(Set problem): Where a line contains the word "Take", copy that line in full.
_ _ _ _
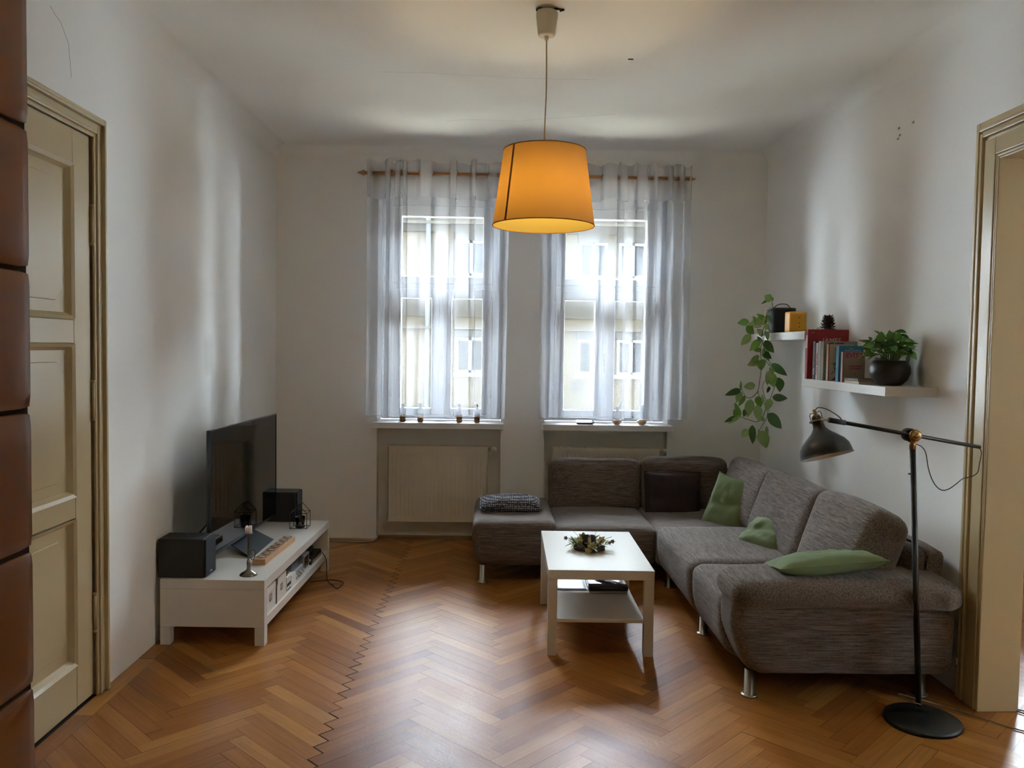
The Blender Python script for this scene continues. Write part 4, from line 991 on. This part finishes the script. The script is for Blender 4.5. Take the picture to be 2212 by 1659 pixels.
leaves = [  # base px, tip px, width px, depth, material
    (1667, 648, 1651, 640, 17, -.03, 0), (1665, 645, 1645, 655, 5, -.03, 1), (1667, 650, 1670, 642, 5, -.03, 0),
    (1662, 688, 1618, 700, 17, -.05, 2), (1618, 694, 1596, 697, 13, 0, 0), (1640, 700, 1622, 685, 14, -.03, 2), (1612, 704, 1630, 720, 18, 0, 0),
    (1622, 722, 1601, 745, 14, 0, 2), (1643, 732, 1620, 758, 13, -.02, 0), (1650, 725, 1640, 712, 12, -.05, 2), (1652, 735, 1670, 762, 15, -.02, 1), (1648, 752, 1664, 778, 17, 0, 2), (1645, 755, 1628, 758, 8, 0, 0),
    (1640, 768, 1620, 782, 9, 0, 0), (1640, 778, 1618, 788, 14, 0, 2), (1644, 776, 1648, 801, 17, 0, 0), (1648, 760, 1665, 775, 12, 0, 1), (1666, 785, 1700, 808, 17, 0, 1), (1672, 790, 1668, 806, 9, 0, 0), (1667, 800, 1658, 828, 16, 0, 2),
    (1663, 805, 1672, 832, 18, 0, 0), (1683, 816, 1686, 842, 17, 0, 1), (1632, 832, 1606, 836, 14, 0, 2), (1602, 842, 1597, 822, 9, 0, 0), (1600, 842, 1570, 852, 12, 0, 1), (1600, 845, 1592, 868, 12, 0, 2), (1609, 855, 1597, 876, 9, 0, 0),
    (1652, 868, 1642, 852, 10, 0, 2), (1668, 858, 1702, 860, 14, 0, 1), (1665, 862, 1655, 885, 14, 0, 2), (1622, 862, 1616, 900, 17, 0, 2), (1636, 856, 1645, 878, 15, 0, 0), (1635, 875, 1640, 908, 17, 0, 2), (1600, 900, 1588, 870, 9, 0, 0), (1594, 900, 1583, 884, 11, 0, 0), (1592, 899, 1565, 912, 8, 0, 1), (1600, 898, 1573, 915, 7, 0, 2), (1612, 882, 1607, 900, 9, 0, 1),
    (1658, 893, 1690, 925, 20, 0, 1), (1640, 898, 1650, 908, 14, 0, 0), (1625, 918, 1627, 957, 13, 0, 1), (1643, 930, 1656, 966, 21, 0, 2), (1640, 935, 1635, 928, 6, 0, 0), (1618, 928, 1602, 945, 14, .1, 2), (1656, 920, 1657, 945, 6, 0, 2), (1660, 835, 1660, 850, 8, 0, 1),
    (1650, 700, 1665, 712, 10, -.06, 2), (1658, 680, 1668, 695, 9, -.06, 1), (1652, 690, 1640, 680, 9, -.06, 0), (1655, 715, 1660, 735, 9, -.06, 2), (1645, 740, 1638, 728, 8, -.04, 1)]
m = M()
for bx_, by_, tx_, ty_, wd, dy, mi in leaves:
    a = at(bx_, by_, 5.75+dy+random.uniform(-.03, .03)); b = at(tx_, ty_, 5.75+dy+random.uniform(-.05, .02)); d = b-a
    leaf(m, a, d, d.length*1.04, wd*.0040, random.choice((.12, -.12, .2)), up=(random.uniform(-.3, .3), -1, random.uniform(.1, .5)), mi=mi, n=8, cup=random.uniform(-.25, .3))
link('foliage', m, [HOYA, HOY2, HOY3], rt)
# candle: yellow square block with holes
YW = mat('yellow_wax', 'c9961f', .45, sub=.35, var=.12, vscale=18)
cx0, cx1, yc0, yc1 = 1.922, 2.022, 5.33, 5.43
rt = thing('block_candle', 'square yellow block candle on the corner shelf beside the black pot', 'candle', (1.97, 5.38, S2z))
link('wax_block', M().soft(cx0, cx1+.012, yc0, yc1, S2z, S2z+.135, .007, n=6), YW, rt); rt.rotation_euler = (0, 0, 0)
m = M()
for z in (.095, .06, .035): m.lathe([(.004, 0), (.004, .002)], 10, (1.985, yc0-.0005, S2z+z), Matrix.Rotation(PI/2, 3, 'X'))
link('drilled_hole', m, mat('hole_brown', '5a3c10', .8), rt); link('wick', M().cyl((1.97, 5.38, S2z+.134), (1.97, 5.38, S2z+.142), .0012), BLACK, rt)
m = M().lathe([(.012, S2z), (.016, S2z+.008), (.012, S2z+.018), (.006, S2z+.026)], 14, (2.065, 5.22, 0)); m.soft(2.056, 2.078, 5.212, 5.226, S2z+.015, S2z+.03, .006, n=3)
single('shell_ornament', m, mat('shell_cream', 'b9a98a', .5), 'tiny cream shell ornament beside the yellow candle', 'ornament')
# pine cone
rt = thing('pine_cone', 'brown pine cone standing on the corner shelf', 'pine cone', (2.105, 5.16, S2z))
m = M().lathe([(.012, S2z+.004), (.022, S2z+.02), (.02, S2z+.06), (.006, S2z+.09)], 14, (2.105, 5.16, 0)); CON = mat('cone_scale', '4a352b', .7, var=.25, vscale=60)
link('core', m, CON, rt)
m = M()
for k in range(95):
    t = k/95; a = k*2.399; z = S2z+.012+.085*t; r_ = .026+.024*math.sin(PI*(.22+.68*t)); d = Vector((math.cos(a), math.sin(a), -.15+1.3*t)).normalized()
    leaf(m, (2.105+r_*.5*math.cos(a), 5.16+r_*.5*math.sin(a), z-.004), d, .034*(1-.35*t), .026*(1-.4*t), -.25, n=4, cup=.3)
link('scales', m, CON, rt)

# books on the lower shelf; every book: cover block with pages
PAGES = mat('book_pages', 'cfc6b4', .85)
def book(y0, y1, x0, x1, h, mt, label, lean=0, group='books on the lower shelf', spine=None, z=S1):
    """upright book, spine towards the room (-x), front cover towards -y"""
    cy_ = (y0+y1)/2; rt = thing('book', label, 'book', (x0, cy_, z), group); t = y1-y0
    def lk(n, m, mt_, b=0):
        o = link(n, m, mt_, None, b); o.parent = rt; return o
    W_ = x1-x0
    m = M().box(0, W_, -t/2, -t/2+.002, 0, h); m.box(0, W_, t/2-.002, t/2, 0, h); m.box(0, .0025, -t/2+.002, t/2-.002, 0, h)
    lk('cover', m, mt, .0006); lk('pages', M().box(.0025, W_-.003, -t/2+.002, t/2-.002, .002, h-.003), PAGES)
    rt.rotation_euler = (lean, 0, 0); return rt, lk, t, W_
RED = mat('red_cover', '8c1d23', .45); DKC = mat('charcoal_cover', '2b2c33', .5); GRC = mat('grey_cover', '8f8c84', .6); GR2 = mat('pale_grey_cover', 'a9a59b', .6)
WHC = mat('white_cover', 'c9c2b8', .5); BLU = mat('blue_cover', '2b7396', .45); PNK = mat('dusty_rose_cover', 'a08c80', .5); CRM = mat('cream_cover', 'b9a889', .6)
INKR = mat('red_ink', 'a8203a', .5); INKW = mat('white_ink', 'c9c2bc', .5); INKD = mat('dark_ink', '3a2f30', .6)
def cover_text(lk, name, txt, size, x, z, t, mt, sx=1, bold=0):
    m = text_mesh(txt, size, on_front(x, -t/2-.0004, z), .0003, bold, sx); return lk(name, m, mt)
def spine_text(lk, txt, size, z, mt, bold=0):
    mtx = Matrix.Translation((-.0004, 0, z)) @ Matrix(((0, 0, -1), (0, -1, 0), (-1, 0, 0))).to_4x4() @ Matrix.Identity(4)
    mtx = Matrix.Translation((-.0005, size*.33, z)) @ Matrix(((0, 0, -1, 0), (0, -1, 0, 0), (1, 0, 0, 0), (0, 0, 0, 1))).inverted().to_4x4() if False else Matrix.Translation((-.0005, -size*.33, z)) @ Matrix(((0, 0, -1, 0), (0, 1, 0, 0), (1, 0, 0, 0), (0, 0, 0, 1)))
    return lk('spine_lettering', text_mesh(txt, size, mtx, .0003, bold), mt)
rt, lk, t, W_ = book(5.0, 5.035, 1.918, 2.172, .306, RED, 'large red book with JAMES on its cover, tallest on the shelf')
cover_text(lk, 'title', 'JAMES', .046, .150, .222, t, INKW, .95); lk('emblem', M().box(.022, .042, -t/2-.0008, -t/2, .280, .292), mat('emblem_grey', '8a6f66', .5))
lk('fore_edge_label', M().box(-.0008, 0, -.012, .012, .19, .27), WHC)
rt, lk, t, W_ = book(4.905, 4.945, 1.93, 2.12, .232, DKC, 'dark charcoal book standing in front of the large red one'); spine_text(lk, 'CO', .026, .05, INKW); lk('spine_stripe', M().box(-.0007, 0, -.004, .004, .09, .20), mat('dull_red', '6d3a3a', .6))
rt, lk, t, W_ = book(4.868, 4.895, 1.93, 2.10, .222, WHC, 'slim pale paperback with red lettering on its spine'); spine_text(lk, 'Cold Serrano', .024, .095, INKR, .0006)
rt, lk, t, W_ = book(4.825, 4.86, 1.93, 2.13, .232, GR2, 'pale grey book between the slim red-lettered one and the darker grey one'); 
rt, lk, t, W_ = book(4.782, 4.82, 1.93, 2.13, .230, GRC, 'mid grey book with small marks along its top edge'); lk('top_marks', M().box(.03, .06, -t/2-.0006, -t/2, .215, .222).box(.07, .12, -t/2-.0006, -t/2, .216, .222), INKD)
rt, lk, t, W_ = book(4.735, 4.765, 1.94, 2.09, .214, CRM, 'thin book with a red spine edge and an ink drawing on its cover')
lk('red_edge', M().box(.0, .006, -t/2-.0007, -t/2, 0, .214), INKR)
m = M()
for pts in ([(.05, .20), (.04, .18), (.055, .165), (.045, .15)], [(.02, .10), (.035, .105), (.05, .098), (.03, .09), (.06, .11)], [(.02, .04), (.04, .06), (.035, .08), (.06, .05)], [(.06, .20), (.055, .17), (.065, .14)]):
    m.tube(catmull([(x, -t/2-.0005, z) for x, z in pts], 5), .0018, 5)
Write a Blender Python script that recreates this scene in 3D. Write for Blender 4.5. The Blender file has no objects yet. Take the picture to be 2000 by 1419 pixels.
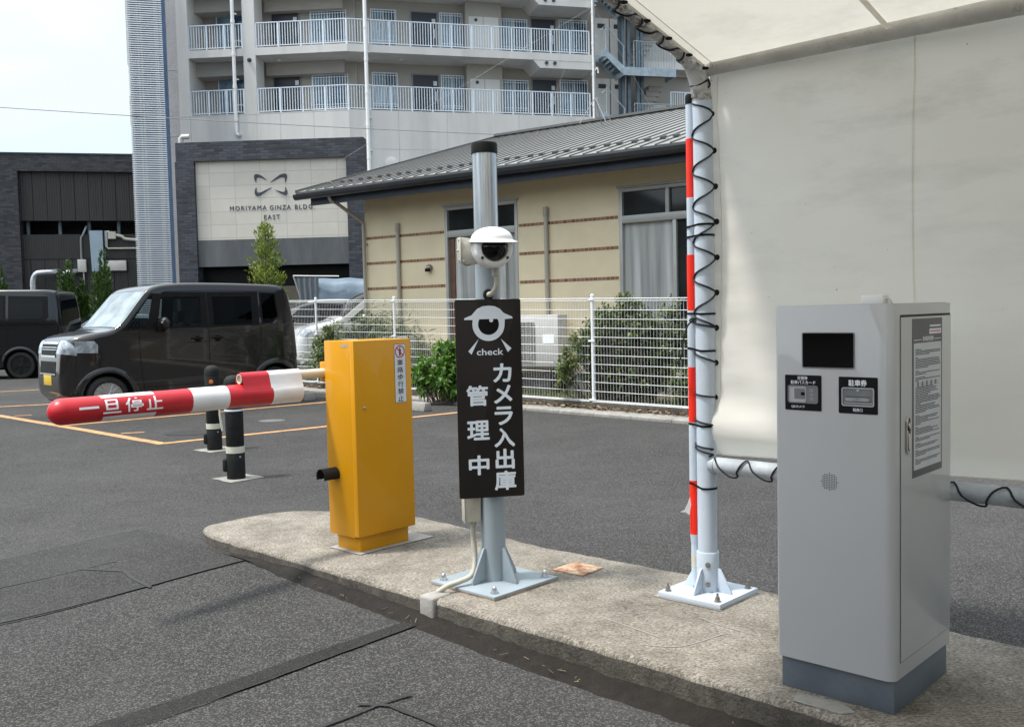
_ _ _ _
(Exercise result):
The Blender Python script for this scene continues. Write part 4, from line 991 on. This part finishes the script. The script is for Blender 4.5. Take the picture to be 2212 by 1659 pixels.
Write a Blender Python script that recreates this scene in 3D. Write for Blender 4.5. The Blender file has no objects yet. Take the picture to be 2000 by 1419 pixels.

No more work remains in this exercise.